◆ **Task to carry out**
Print the data that follows exactly.

◆ **Source data**
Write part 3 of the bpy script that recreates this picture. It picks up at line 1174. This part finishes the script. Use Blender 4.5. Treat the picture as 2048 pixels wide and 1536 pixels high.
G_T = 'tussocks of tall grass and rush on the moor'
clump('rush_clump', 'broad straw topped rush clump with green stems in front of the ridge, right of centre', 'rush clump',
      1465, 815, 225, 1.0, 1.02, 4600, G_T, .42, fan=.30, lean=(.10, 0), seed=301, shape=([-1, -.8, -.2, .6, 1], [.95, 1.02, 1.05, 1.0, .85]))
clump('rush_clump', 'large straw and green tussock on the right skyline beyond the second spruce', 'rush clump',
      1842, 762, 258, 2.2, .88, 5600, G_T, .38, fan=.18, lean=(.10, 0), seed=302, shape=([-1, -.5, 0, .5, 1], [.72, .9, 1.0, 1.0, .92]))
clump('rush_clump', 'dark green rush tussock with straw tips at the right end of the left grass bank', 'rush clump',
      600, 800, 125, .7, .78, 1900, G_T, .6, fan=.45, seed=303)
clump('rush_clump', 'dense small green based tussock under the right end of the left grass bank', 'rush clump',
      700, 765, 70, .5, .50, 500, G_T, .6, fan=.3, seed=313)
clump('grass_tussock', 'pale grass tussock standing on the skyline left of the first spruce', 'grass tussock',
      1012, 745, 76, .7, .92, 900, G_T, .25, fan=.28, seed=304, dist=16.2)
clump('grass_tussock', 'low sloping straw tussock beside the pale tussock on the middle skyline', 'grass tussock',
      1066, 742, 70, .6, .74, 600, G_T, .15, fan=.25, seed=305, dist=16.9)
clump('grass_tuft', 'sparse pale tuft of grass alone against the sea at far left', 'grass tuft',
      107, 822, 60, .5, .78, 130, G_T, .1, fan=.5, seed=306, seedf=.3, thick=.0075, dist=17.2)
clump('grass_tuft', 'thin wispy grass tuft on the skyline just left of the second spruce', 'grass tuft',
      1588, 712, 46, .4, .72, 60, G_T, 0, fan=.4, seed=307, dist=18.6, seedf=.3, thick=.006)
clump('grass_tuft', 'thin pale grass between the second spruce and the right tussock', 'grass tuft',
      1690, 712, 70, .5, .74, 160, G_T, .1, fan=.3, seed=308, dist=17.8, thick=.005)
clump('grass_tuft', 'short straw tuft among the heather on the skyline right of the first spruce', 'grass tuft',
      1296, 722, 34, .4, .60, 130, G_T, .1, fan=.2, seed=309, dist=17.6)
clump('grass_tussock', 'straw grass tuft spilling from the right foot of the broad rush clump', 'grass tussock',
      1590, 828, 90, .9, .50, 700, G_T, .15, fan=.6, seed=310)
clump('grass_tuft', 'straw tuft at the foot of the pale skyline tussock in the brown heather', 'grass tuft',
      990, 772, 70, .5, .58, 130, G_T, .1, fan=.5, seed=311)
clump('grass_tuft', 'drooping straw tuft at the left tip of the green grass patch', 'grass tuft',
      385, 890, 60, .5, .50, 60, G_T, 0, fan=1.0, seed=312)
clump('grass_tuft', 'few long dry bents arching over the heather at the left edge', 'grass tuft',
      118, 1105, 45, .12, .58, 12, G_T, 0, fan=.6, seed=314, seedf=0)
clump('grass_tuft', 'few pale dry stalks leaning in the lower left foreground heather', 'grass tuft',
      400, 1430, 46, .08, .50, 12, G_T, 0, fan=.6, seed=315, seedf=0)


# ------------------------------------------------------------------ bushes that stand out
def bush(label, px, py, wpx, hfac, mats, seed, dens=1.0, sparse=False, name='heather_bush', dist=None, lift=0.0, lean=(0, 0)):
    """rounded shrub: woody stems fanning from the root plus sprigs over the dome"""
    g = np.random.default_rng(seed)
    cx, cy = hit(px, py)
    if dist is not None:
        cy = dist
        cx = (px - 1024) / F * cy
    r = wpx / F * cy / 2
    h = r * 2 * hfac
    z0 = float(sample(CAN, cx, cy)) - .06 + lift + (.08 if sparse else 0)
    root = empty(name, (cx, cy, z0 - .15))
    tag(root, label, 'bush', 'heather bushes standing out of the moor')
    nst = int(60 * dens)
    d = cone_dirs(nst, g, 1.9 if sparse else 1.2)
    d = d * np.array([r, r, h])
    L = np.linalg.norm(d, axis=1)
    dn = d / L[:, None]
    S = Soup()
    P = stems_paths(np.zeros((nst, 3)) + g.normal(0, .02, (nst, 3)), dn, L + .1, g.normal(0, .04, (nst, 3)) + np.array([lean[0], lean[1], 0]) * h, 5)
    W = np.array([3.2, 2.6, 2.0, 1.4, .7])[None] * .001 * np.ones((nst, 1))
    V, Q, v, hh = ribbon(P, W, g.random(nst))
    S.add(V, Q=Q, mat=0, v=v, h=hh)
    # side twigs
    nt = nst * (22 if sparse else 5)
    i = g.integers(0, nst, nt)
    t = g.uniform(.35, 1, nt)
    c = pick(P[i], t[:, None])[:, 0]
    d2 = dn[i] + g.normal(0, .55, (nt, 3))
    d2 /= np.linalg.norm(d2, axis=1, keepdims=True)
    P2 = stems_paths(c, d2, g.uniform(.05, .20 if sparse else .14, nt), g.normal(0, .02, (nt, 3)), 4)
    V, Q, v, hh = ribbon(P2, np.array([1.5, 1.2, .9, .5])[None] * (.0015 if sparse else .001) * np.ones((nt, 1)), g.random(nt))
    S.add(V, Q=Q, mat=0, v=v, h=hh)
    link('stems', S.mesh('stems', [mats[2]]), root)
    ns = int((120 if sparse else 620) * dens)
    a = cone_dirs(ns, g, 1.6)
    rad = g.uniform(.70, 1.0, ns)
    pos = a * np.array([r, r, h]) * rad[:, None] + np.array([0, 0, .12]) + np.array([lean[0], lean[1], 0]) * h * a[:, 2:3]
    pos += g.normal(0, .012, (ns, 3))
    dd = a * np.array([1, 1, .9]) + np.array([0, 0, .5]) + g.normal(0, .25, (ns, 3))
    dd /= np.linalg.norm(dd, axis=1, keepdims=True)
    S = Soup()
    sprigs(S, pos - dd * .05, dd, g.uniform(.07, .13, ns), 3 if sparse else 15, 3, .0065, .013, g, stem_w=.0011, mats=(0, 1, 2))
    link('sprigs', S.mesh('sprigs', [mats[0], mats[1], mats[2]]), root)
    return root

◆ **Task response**
Write part 3 of the bpy script that recreates this picture. It picks up at line 1174. This part finishes the script. Use Blender 4.5. Treat the picture as 2048 pixels wide and 1536 pixels high.
G_T = 'tussocks of tall grass and rush on the moor'
clump('rush_clump', 'broad straw topped rush clump with green stems in front of the ridge, right of centre', 'rush clump',
      1465, 815, 225, 1.0, 1.02, 4600, G_T, .42, fan=.30, lean=(.10, 0), seed=301, shape=([-1, -.8, -.2, .6, 1], [.95, 1.02, 1.05, 1.0, .85]))
clump('rush_clump', 'large straw and green tussock on the right skyline beyond the second spruce', 'rush clump',
      1842, 762, 258, 2.2, .88, 5600, G_T, .38, fan=.18, lean=(.10, 0), seed=302, shape=([-1, -.5, 0, .5, 1], [.72, .9, 1.0, 1.0, .92]))
clump('rush_clump', 'dark green rush tussock with straw tips at the right end of the left grass bank', 'rush clump',
      600, 800, 125, .7, .78, 1900, G_T, .6, fan=.45, seed=303)
clump('rush_clump', 'dense small green based tussock under the right end of the left grass bank', 'rush clump',
      700, 765, 70, .5, .50, 500, G_T, .6, fan=.3, seed=313)
clump('grass_tussock', 'pale grass tussock standing on the skyline left of the first spruce', 'grass tussock',
      1012, 745, 76, .7, .92, 900, G_T, .25, fan=.28, seed=304, dist=16.2)
clump('grass_tussock', 'low sloping straw tussock beside the pale tussock on the middle skyline', 'grass tussock',
      1066, 742, 70, .6, .74, 600, G_T, .15, fan=.25, seed=305, dist=16.9)
clump('grass_tuft', 'sparse pale tuft of grass alone against the sea at far left', 'grass tuft',
      107, 822, 60, .5, .78, 130, G_T, .1, fan=.5, seed=306, seedf=.3, thick=.0075, dist=17.2)
clump('grass_tuft', 'thin wispy grass tuft on the skyline just left of the second spruce', 'grass tuft',
      1588, 712, 46, .4, .72, 60, G_T, 0, fan=.4, seed=307, dist=18.6, seedf=.3, thick=.006)
clump('grass_tuft', 'thin pale grass between the second spruce and the right tussock', 'grass tuft',
      1690, 712, 70, .5, .74, 160, G_T, .1, fan=.3, seed=308, dist=17.8, thick=.005)
clump('grass_tuft', 'short straw tuft among the heather on the skyline right of the first spruce', 'grass tuft',
      1296, 722, 34, .4, .60, 130, G_T, .1, fan=.2, seed=309, dist=17.6)
clump('grass_tussock', 'straw grass tuft spilling from the right foot of the broad rush clump', 'grass tussock',
      1590, 828, 90, .9, .50, 700, G_T, .15, fan=.6, seed=310)
clump('grass_tuft', 'straw tuft at the foot of the pale skyline tussock in the brown heather', 'grass tuft',
      990, 772, 70, .5, .58, 130, G_T, .1, fan=.5, seed=311)
clump('grass_tuft', 'drooping straw tuft at the left tip of the green grass patch', 'grass tuft',
      385, 890, 60, .5, .50, 60, G_T, 0, fan=1.0, seed=312)
clump('grass_tuft', 'few long dry bents arching over the heather at the left edge', 'grass tuft',
      118, 1105, 45, .12, .58, 12, G_T, 0, fan=.6, seed=314, seedf=0)
clump('grass_tuft', 'few pale dry stalks leaning in the lower left foreground heather', 'grass tuft',
      400, 1430, 46, .08, .50, 12, G_T, 0, fan=.6, seed=315, seedf=0)


# ------------------------------------------------------------------ bushes that stand out
def bush(label, px, py, wpx, hfac, mats, seed, dens=1.0, sparse=False, name='heather_bush', dist=None, lift=0.0, lean=(0, 0)):
    """rounded shrub: woody stems fanning from the root plus sprigs over the dome"""
    g = np.random.default_rng(seed)
    cx, cy = hit(px, py)
    if dist is not None:
        cy = dist
        cx = (px - 1024) / F * cy
    r = wpx / F * cy / 2
    h = r * 2 * hfac
    z0 = float(sample(CAN, cx, cy)) - .06 + lift + (.08 if sparse else 0)
    root = empty(name, (cx, cy, z0 - .15))
    tag(root, label, 'bush', 'heather bushes standing out of the moor')
    nst = int(60 * dens)
    d = cone_dirs(nst, g, 1.9 if sparse else 1.2)
    d = d * np.array([r, r, h])
    L = np.linalg.norm(d, axis=1)
    dn = d / L[:, None]
    S = Soup()
    P = stems_paths(np.zeros((nst, 3)) + g.normal(0, .02, (nst, 3)), dn, L + .1, g.normal(0, .04, (nst, 3)) + np.array([lean[0], lean[1], 0]) * h, 5)
    W = np.array([3.2, 2.6, 2.0, 1.4, .7])[None] * .001 * np.ones((nst, 1))
    V, Q, v, hh = ribbon(P, W, g.random(nst))
    S.add(V, Q=Q, mat=0, v=v, h=hh)
    # side twigs
    nt = nst * (22 if sparse else 5)
    i = g.integers(0, nst, nt)
    t = g.uniform(.35, 1, nt)
    c = pick(P[i], t[:, None])[:, 0]
    d2 = dn[i] + g.normal(0, .55, (nt, 3))
    d2 /= np.linalg.norm(d2, axis=1, keepdims=True)
    P2 = stems_paths(c, d2, g.uniform(.05, .20 if sparse else .14, nt), g.normal(0, .02, (nt, 3)), 4)
    V, Q, v, hh = ribbon(P2, np.array([1.5, 1.2, .9, .5])[None] * (.0015 if sparse else .001) * np.ones((nt, 1)), g.random(nt))
    S.add(V, Q=Q, mat=0, v=v, h=hh)
    link('stems', S.mesh('stems', [mats[2]]), root)
    ns = int((120 if sparse else 620) * dens)
    a = cone_dirs(ns, g, 1.6)
    rad = g.uniform(.70, 1.0, ns)
    pos = a * np.array([r, r, h]) * rad[:, None] + np.array([0, 0, .12]) + np.array([lean[0], lean[1], 0]) * h * a[:, 2:3]
    pos += g.normal(0, .012, (ns, 3))
    dd = a * np.array([1, 1, .9]) + np.array([0, 0, .5]) + g.normal(0, .25, (ns, 3))
    dd /= np.linalg.norm(dd, axis=1, keepdims=True)
    S = Soup()
    sprigs(S, pos - dd * .05, dd, g.uniform(.07, .13, ns), 3 if sparse else 15, 3, .0065, .013, g, stem_w=.0011, mats=(0, 1, 2))
    link('sprigs', S.mesh('sprigs', [mats[0], mats[1], mats[2]]), root)
    return root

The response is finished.